Menikmati Sajiah Teh dan Nuansa Pecinan di Pantjoran Tea House

09 May 2025   |   15:00 WIB

Di tengah perkembangan bisnis kuliner dan perubahan gaya hidup masyarakat, kafe dan coffee shop kini bukan hanya tempat untuk menikmati aneka minuman dan makanan saja. Lebih dari itu, masyarakat mulai menginginkan pengalaman berbeda saat berkunjung ke suatu kafe.

Tak heran bila banyak bermunculan kafe dengan konsep unik yang menawarkan desain interior yang unik, tema yang tidak biasa, cara penyajian yang menarik, hingga lokasi dengan pemandangan menakjubkan. 

Baca juga: Buka di Indonesia, CHAGEE Hadirkan Alternatif Baru dalam Menikmati Teh

Salah satunya adalah Pantjoran Tea House. Di tengah hiruk-pikuk Kota Jakarta, Pantjoran Tea House menawarkan sesuatu yang berbeda. Berlokasi di kawasan Glodok, tempat ini bukan sekadar kedai teh, tetapi telah menjadi saksi perjalanan sejarah Pecinan Jakarta sejak abad ke-17. 

Berdasarkan penuturan dari Jessica Septia dan Tim Manajemen Pantjoran Tea House, bangunan yang menjadi tempat  berdirinya kedai teh ini mulanya adalah sebuah toko obat  bernama Apotheek Chung Hwa, yang berdiri sekitar tahun 1928. Namun, akar sejarahnya jauh lebih panjang karena lokasi ini sudah menjadi bagian dari komunitas Tionghoa di Batavia sejak tahun 1635. 

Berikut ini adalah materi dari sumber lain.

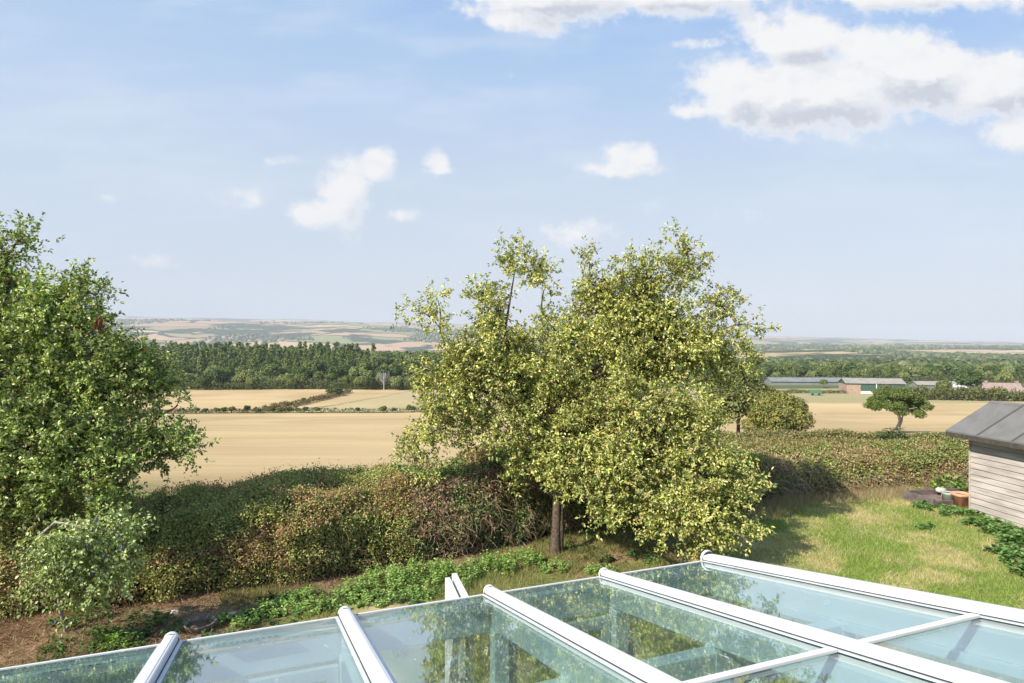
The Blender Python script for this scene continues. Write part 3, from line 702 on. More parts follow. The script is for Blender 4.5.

Dalam upaya revitalisasi kawasan Kota Tua agar diakui sebagai situs warisan dunia oleh UNESCO, pada 2015 bangunan ini direnovasi oleh arsitek Ahmad Djuhara. Hasilnya, sebuah kedai teh dengan nuansa oriental klasik yang tidak hanya menyajikan minuman, tetapi juga membawa pengunjung dalam perjalanan sejarah dan budaya. 

“Kami ingin menghidupkan kembali kisah Pecinan Jakarta dan mengajak generasi muda untuk merasakan makna di balik setiap cangkir teh,” ujar Jessica.

Begitu memasuki Pantjoran Tea House, suasana khas Pecinan klasik langsung terasa. Interiornya didominasi warna merah dan emas, dengan lampion-lampion cantik, lukisan klasik, serta jendela besar ala rumah-rumah tradisional China.  Atmosfer yang dihadirkan tersebut seolah membawa kembali ke masa lalu.

Selain sejarah bangunanan dan interiornya yang menarik, hal lain yang menjadi daya tarik utama Pantjoran Tea House adalah penyajian tehnya yang mengusung tradisi Gong Fu Cha. Teknik ini berasal dari budaya China dan dikenal sebagai cara penyeduhan teh yang penuh filosofi. 

“Di sini, kami tidak hanya menyajikan teh, tetapi juga menghadirkan pengalaman minum teh yang otentik. Setiap cangkir yang kami hidangkan memiliki cerita dan makna,” tuturnya.

Selain ritual teh, pengunjung bisa menikmati beragam hidangan khas China seperti dim sum halal, mi, dan berbagai menu otentik lainnya. 

Pantjoran Tea House juga mempertahankan tradisi Patekoan, yaitu menyediakan delapan teko berisi teh gratis yang bisa diminum oleh siapa saja yang lewat. Tradisi ini sudah ada sejak zaman kolonial Belanda, sebagai bentuk keramahan komunitas China di Jakarta terhadap para musafir dan pejalan kaki. 

"Melalui tradisi ini, kami ingin menunjukkan bahwa teh bukan sekadar minuman, tetapi juga simbol kebersamaan dan keramahan," tambah Jessica.

Dengan kapasitas 70 orang, tempat ini selalu ramai oleh pengunjung dari berbagai kalangan, mulai dari pecinta teh, wisatawan sejarah, hingga anak muda yang ingin menikmati suasana khas oriental.